Cerritos College SUR:biennial 2011

SUR:biennial > 2011 > Cerritos

Castillo's artwork outside of old Cerritos College Art Gallery
Castillo, Cityscape, Photomural on Vinyl 17' by 24', 2011 (photo by Nelson Melo).

Castillo 

  Castillo was born in Los Angeles to a Colombian immigrant family - her lineage also includes that of Pilipino,African, Spanish, and Indigenous Colombian, which has had a profound influence on her work as an active artist in her community. She enjoys the exploration of materials and their identity. The definition, purpose, and typical perception of materials inform her work. Presenting materials in a new way that embodies layers of meaning - while not denying their identity – remains a source of fascination for Jane. Her latest work has shifted to the commentary of the history of capitalism and the role it has played in her lineage, specifically the sugar trade in Colombia. More of a tongue in cheek approach, with all the honesty perceived and misperceived as she addresses being a product of it, in more ways than one.

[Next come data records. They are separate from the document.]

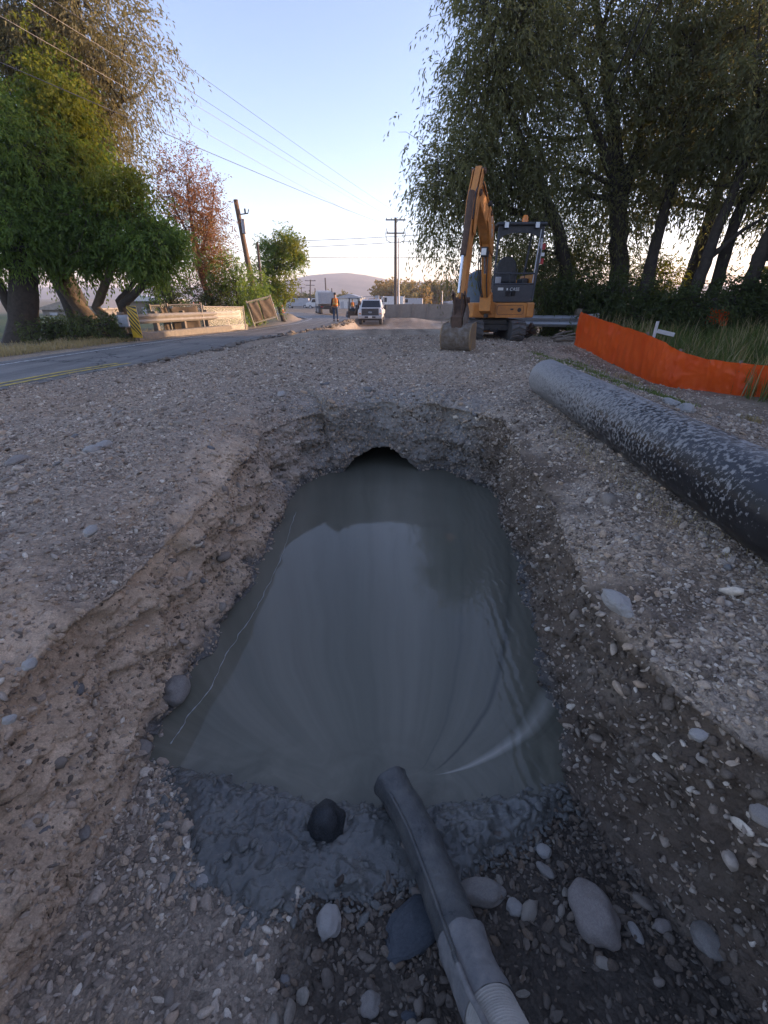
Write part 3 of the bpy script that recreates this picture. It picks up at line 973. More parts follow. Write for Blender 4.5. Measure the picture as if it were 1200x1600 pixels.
# broken lumps of the old road edge
lump_mat = worn('broken_asphalt', (.16, .145, .13), (.24, .20, .16), .9, 0, 9, .6, .5, .01)
lump_me = []
for k in range(5):
    me = stone_variant(900 + k, 1, .6); me.polygons.foreach_set('use_smooth', [False] * len(me.polygons)); me.materials.append(lump_mat); lump_me.append(me)
for k in range(90):
    y = 9.2 + 29 * (k / 90) ** 1.2 + rnd.uniform(-.3, .3)
    x = float(xi(y)) + rnd.uniform(.0, .28)
    s = rnd.uniform(.04, .10) * (1 + y / 30)
    o = bpy.data.objects.new('asphalt_lump', lump_me[k % 5]); COL.objects.link(o); o.parent = road
    o.location = (x, y, max(h1(x, y), float(zroad(y)) - .35) + s * .25); o.scale = (s * 1.3, s * 1.2, s)
    o.rotation_euler = (rnd.uniform(-.3, .3), rnd.uniform(-.3, .3), rnd.uniform(0, 6))

# ------------------------------------------------------------------ hills
def mat_hill():
    t = NT('hillside')
    c = t.ramp(t.noise(.012, 9, .7), [(.35, (.10, .085, .06)), (.5, (.17, .14, .10)), (.65, (.24, .19, .13))])
    return t.done(t.pr(c, .95))
M['hill'] = mat_hill()
prof = [(-400, 452), (100, 449), (300, 450), (430, 444), (460, 438), (490, 431), (515, 428), (545, 427), (570, 430), (600, 436), (625, 440), (660, 441), (720, 439), (800, 444), (1000, 447), (1700, 450)]
def build_hill(name, y0, y1, prof, k, seed):
    xs = np.linspace(-y0 * 1.5, y0 * 1.5, 260)
    yy = np.linspace(y0, y1, 26)
    ym = (y0 + y1) / 2
    px_ = 600 + xs / ym * (FPX * _ct + 350 * _st)
    el = np.interp(px_, [p[0] for p in prof], [at_y(600, p[1], ym)[2] for p in prof])
    X, Y = np.meshgrid(xs, yy)
    prf = np.sin(np.clip((Y - y0) / (y1 - y0), 0, 1) * PI) ** .8
    P = np.column_stack([X.ravel(), Y.ravel(), 0 * X.ravel()])
    Z = -1.2 + (np.tile(el, (len(yy), 1)) + 1.2) * prf * (1 + .0 * X) + (prf * .06 * k * fbm(P * .001, 9, 5).reshape(X.shape))
    P[:, 2] = Z.ravel() - .3
    n = len(xs)
    i = np.arange(len(yy) - 1)[:, None] * n; j = np.arange(n - 1)[None, :]
    F = np.stack([i + j, i + j + 1, i + n + j + 1, i + n + j], -1).reshape(-1, 4)
    o = link(name, np_mesh(name, P, F, True), M['hill'])
    tag(o, kind='structure')
build_hill('hills', 1100, 1900, prof, 40, 1)
# ------------------------------------------------------------------ trees
def mat_leaf(name, a, b, trans=.35, tcol=None):
    t = NT(name)
    sp = t.n('TexWhiteNoise', {'Vector': t.n('VectorMath', {0: t.pos(), 1: (.09, .09, .09)}, operation='SNAP').outputs[0]}, noise_dimensions='3D').outputs['Value']
    n = t.noise(.55, 5, .6)
    f = t.math('ADD', t.math('MULTIPLY', sp, .5), t.math('MULTIPLY', t.ramp(n, [(.35, 0.0), (.65, 1.0)]), .5))
    c = t.mix(f, a, b)
    d = t.pr(c, .55, 0, None, .25)
    tc = tcol or (b[0] * 1.7, b[1] * 1.6, b[2] * .8)
    tr = t.n('BsdfTranslucent', {'Color': t.mix(.6, c, tc)}).outputs[0]
    m = t.n('MixShader', {0: trans, 1: d, 2: tr}).outputs[0]
    return t.done(m)
M['willow'] = mat_leaf('willow_leaf', (.11, .12, .06), (.18, .18, .085), .55)
M['ash'] = mat_leaf('ash_leaf', (.08, .145, .04), (.17, .24, .055), .55)
M['olive'] = mat_leaf('olive_leaf', (.13, .12, .065), (.23, .20, .105), .45)
M['lime'] = mat_leaf('lime_leaf', (.10, .13, .02), (.20, .21, .03), .5)
M['rust'] = mat_leaf('rust_leaf', (.20, .085, .045), (.30, .15, .08), .4)
M['gold'] = mat_leaf('gold_leaf', (.22, .15, .06), (.30, .21, .08), .4)
M['weed'] = mat_leaf('weed_leaf', (.045, .065, .025), (.10, .12, .04), .35)
M['dry'] = mat_leaf('dry_grass', (.26, .20, .10), (.38, .31, .17), .3)
M['grass'] = mat_leaf('grass_blade', (.07, .11, .03), (.16, .20, .06), .4)
M['bark'] = worn('bark', (.085, .068, .052), (.04, .032, .026), .95, 0, 9, .7, .8, .03)
M['bark_tan'] = worn('bark_tan', (.20, .145, .095), (.10, .075, .055), .95, 0, 9, .7, .8, .03)

def leaves_mesh(name, C, D, L, W, droop=0.0, seed=1):
    """diamond leaves: centres C, directions D, lengths L, widths W"""
    r2 = np.random.default_rng(seed)
    n = len(C)
    D = D / (np.linalg.norm(D, axis=1)[:, None] + 1e-9)
    q = r2.normal(size=(n, 3))
    S = np.cross(D, q); S /= np.linalg.norm(S, axis=1)[:, None] + 1e-9
    a = C; b = C + D * (L * .45)[:, None] + S * (W * .5)[:, None]; e = C + D * L[:, None] + np.array([0, 0, -1]) * (L * .15)[:, None]
    d = C + D * (L * .45)[:, None] - S * (W * .5)[:, None]
    V = np.stack([a, b, e, d], 1).reshape(-1, 3)
    F = np.arange(4 * n).reshape(-1, 4)
    return np_mesh(name, V, F)

def foliage_points(blobs, nclump, sprays, per, spray_len, droop, seed, shell=.55, spread=1.0):
    """clumps spread through ellipsoids, each a bundle of drooping sprays set with leaves"""
    r2 = np.random.default_rng(seed)
    vol = np.array([b[3] * b[4] * b[5] for b in blobs]) ** .8
    which = r2.choice(len(blobs), nclump, p=vol / vol.sum())
    B = np.array(blobs)[which]
    d = r2.normal(size=(nclump, 3)); d /= np.linalg.norm(d, axis=1)[:, None]
    rad = shell + (1 - shell) * r2.random(nclump) ** .7
    rad = np.where(r2.random(nclump) < .3, r2.random(nclump) ** .5 * shell, rad)
    lob = 1 + .38 * fbm(d * 1.6 + which[:, None] * 3.1, 1.0, 3)
    cl = B[:, :3] + d * B[:, 3:6] * (rad * lob)[:, None]
    # sprays
    k = nclump * sprays
    c0 = np.repeat(cl, sprays, 0)
    out = np.repeat(d, sprays, 0)
    dirs = out * .7 + r2.normal(size=(k, 3)) * .75; dirs[:, 2] += .15
    dirs /= np.linalg.norm(dirs, axis=1)[:, None]
    ln = spray_len * r2.uniform(.5, 1.25, k)
    c0 = c0 + r2.normal(size=(k, 3)) * spray_len * .33 * spread
    t = np.tile((np.arange(per) + .5) / per, k)
    dd = np.repeat(dirs, per, 0); l2 = np.repeat(ln, per); s0 = np.repeat(c0, per, 0)
    P = s0 + dd * (l2 * t)[:, None]
    P[:, 2] -= droop * (t ** 1.8) * l2
    tan = dd.copy(); tan[:, 2] -= droop * 1.8 * t ** .8
    tan += r2.normal(size=tan.shape) * .55
    P += r2.normal(size=P.shape) * spray_len * .05
    return cl, which, P, tan

def limb(mb, a, b, r0, r1, bend, n=7, sides=7, seed=0):
    r2 = random.Random(seed)
    a, b = Vector(a), Vector(b)
    mid = (a + b) / 2 + Vector((r2.uniform(-1, 1), r2.uniform(-1, 1), r2.uniform(-.2, .9))) * bend * (b - a).length
    pts, rs_ = [], []
    for i in range(n):
        t = i / (n - 1)
        p = a * (1 - t) ** 2 + mid * 2 * t * (1 - t) + b * t * t
        w = .02 * (b - a).length * (0 < i < n - 1)
        pts.append(p + Vector((r2.uniform(-w, w), r2.uniform(-w, w), r2.uniform(-w, w))))
        rs_.append(r0 + (r1 - r0) * t ** .8)
    mb.tube(pts, rs_, sides, cap=False)
    return pts

def tree(name, base, trunks, blobs, label, leaf, bark, seed, nclump=120, sprays=8, per=10, spray_len=.7, droop=.6,
         L=.10, W=.028, group=None, cat='tree', shell=.5, twigs=True, limbs=26, extra=None):
    base = Vector(base)
    t = empty(name, base, 0, label, cat, group)
    rel = lambda p: Vector(p) - base
    cl, which, P, T = foliage_points(blobs, nclump, sprays, per, spray_len, droop, seed, shell)
    r2 = np.random.default_rng(seed + 5)
    n = len(P)
    lm = leaves_mesh('crown', P - np.array(base), T, L * r2.uniform(.7, 1.35, n), W * r2.uniform(.7, 1.3, n), seed=seed)
    link('crown', lm, leaf, t)
    tb = MB(); lb = MB()
    nodes = []
    for ti, tr in enumerate(trunks):
        pts = [rel(p[:3]) for p in tr]; rad = [p[3] for p in tr]
        # resample smoothly with knots
        pp, rr = [], []
        for i in range(len(pts) - 1):
            for k in range(5):
                f = k / 5
                p0, p1 = pts[i], pts[i + 1]
                q = p0.lerp(p1, f)
                w = .06 * rad[i]
                pp.append(q + Vector((rnd.uniform(-w, w), rnd.uniform(-w, w), 0)) * 2); rr.append((rad[i] * (1 - f) + rad[i + 1] * f) * rnd.uniform(.94, 1.06))
        pp.append(pts[-1]); rr.append(rad[-1])
        if ti == 0: rr[0] *= 1.35
        tb.tube(pp, rr, 9, cap=False)
        for i in range(len(pp) // 3, len(pp)): nodes.append((pp[i], rr[i]))
    order = np.argsort(-cl[:, 2])
    sel = list(np.random.default_rng(seed + 2).choice(len(cl), min(limbs, len(cl)), replace=False))
    lnodes = []
    for k in sel:
        c = Vector(cl[k]) - base
        nd = min(nodes, key=lambda q: (q[0] - c).length + max(0, q[0].z - c.z) * 1.2)
        ll = (nd[0] - c).length
        pts = limb(lb, nd[0], c, min(nd[1] * .6, .02 + .022 * ll), .012, .18, 7, 6, seed * 100 + int(k))
        lnodes += [(p, .02) for p in pts[2:]]
    if twigs and lnodes:
        ln_arr = np.array([p[0][:] for p in lnodes])
        for k in range(0, len(cl), 1 if len(cl) < 200 else 2):
            if k in sel: continue
            c = np.array(cl[k]) - np.array(base)
            j = int(np.argmin(np.linalg.norm(ln_arr - c, axis=1)))
            limb(lb, lnodes[j][0], Vector(c), .016, .006, .15, 4, 4, seed * 77 + k)
            for z_ in range(2):
                e_ = Vector(c) + Vector((rnd.gauss(0, 1), rnd.gauss(0, 1), rnd.gauss(-.2, .8))) * spray_len * .6
                limb(lb, Vector(c), e_, .009, .003, .2, 4, 3, seed * 55 + k * 3 + z_)
    tb.build('trunk', bark, t)
    tag(lb.build('limbs', bark, t), kind='stuff')
    if extra:
        for (bl, lf, ncl, sd) in extra:
            cl, wh, P, T = foliage_points(bl, ncl, sprays, per, spray_len, droop, sd, shell)
            n = len(P)
            lm = leaves_mesh('crown', P - np.array(base), T, L * r2.uniform(.7, 1.35, n), W * r2.uniform(.7, 1.3, n), seed=sd)
            link('crown', lm, lf, t)
    return t

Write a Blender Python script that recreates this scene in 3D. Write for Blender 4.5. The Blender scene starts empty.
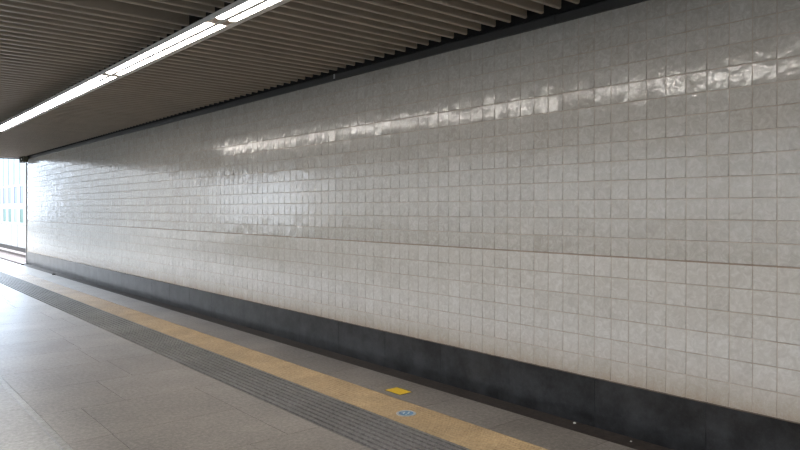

Castillo earned a B.A. from California State University, Fullerton and an M.F.A. from Claremont Graduate University. She has recently exhibited locally at the Skirball Cultural Center, Los Angeles Municipal Art Gallery, California African American Museum, Ontario Museum of History and Art, and MACLA in San Jose. In 2009, she received the City of Los Angeles (C.O.L.A.) Fellowship as well as the Visions from the New California Award.

 

Installation of Karla Diaz's artwork
Karla Diaz, Hip Hop Opera Imaginary: Bucket Brigade part 1, Multi-media Installation, 2011.

Karla Diaz 

Karla Diaz and Mario Ybarra, Jr. are the Co-Founders of Slanguage. Slanguage is an artist group headquartered in Wilmington, California, a harbor area of Los Angeles. Currently, members make artwork, curate exhibitions, coordinate events, and lead art-education workshops. A diverse group at various points in their careers, Slanguage includes teenagers, street artists, and established mid – to late career artists, the majority of whom live and work in the greater Los Angeles area, especially Wilmington.

 

Sculpture by Gustavo Godoy
Gustavo Godoy, Empty Idol (From Empty Idols & Empty Alters Series), Wood and Metal, 8' x 15' x 4', 2011.

Gustavo Godoy 

Gustavo Godoy was born in Ontario, California in 1974.Godoy received his B.A. from the University of California, Santa Barbara, and studied architecture and urban design at the University of California, Los Angeles, before earning his M.F.A. from Vermont College of Fine Art in Montpelier, Vermont. He is currently represented by Honor Fraser Gallery. His work is a series of personal constructions: constructions of form, experience, language, systems, and spaces. These constructions expand on simple real world ideas, in ways that reactivate and complicate the familiar and invite participation and discussion in artistic and academic discourse, as well as with the larger public.

In much of his work, he exercise fast-paced, organic construction strategies in interactive pieces that become shaped and expanded by the audience through physical exploration and the artwork’s activation components(i.e. sound, light, ramps). he works toward complicating some of the pragmatic expectations of a material, in favor of a delicate balancing of problem-solving, formal considerations, and everyday, real-world interaction. He is interested in the potential coming to life of these works, placing the viewer in dynamic participatory situations (conceptually and physically) within the activation of the artwork.

It is his hope to construct, challenge, and liberate ideas of art-viewing and art-making, with work that carefully acknowledges the context in which it operates, both in time and place, and specifically speaks to the role of the viewer as activist and audience, in the art space context and within the world at large.

 

Elana Mann film still
Elana Mann, Rise up Singing, Two Channel Video Installation, 2011.

Elana Mann

Elana Mann is an artist based in Los Angeles. Mann’s projects investigate struggles in communication and control within interpersonal, social, and political contexts. Her artwork probes the nature of exchange through a variety of mediums including performance, video and installation in addition to larger discursive and collaborative projects. She has presented work nationally and internationally. She was a recipient of California Community Foundation’s 2009 Visual Arts Fellowship and has published five books.

In her most recent video an Egyptian man climbs a hilltop in Los Angeles and sings the song Die Gedanken Sind Frei (Our Thoughts are Free) in Arabic. This song has been sung in freedom protests all over the world since the 1500’s. In the background of the video you can hear the sounds of Los Angeles: helicopters, cars passing, children playing. This video is played as a loop in the gallery so that the man infinitely ascends and descends the hill.